Google Glass finds its way to campus

The Daily News

Chris Turvey, of the Ball State iLearn lab, wears Google Glass, a personal computer system. Glass is being beta tested and should be released to the public in a few years. DN FILE PHOTO JORDAN HUFFER
Chris Turvey, of the Ball State iLearn lab, wears Google Glass, a personal computer system. Glass is being beta tested and should be released to the public in a few years. DN FILE PHOTO JORDAN HUFFER










A new form of technology has found its way to Ball State this summer. Google Glass, a new product released by Google, is being used by two staff members and a student.




Glass is worn like a pair of glasses, but there are no frames or lenses. Instead, there is a small screen and projector over the right eye that projects an image right onto the user’s retina. The user, once activating glass, will see an overlay of the information on top of what they would regularly be seeing. 




A smart phone acts as a connection for the Glass. Glass connects to a phone through Bluetooth, which is how it is able to access the web. As of now Glass is in a developer’s state, with people in the industry testing the product. The current model is called the “Explorer” and retails for $1,500. 

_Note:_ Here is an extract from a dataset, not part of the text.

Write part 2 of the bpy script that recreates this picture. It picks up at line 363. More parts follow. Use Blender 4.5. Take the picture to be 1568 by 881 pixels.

“It would be a lot for a consumer to pay,” said Chris Turvey, a developer at Ball State’s iLearn lab. “It will be placed within the $300 to $600 price point.” 




He does not think this price will be an issue, 




“This is the most technologically advanced piece of anything I’ve ever been able to hold… People are going to buy it no matter the price,” Turvey said. 




Josh Lowe, a senior computer science major, works in the Emerging Media Lab. Lowe has had his own Glass system for around a month and a half and is enjoying the personality of the system. 




“I love how it’s hands free,” he said. “I could be doing something with Glass while I’m talking to someone, or doing something else. I can do things with it and not miss everything around me. I’m not zoned into a screen.”




One of the most notable things about Glass is the camera feature. With a simple vocal command Glass will take a picture, or record a video. Both Turvey and Lowe think Glass could change the way that people learn. 




“You put a student teacher out in the field, they record their own lecture with this and… send the video back to their teacher,” Turvey said. “Think of the money that the university spends just sending out master teachers to just observe student teachers. They can get through two or three students a day on that kind of model. You can get though four to five a day with [the help of Glass].” 




Turvey said he uses his Glass most of the time during the day, with the exception of when he is working as his desk.




“I don’t wear them to the bathroom. I’m still hesitant with that,” he said. 




It can sometimes cause unwanted attention in public, Lowe said.




“If I’m going be sitting down for dinner with someone, or a group of people, I don’t want to have them on,” he said. “I will be at the table and they will be at the center of attention, and not actually hanging out with people. If I was not the only one to have it, it would be different.”




The Bi-Partisan Privacy Caucus, headed by Senator Joe Barton of Texas, recently wrote a letter of concern to Google’s CEO Larry Page expressing some of their concerns about Glass and its effects on privacy. According to the letter, these concerns included protection of non users from being filmed against their knowledge, unwilling data collection from both users and non users, as well as the use of facial recognition software on Glass. 




Google responded with a statement addressing each of these issues. 




“As we do for all of our products, we are carefully reviewing the design of Glass for privacy considerations as part of Google’s comprehensive privacy program,” they said in the statement.


“If you look back at articles that were written seven, eight years ago when camera phones started coming out, everyone was worried that there would be no privacy… That did not happen at all,” Turvey said. “There are much more elaborate and hidden ways that I record you, other than putting a camera on my face.” 




Lowe agreed with Turvey. 




“I think it’s no more intrusive than someone watching you,” he said.




Glass does have some built-in precautions against innapropriate  use. 




“It’s required for Google to have the screen on while the camera is on, at all times,”  Lowe explained. “It’s really obvious if I’m doing anything with it.”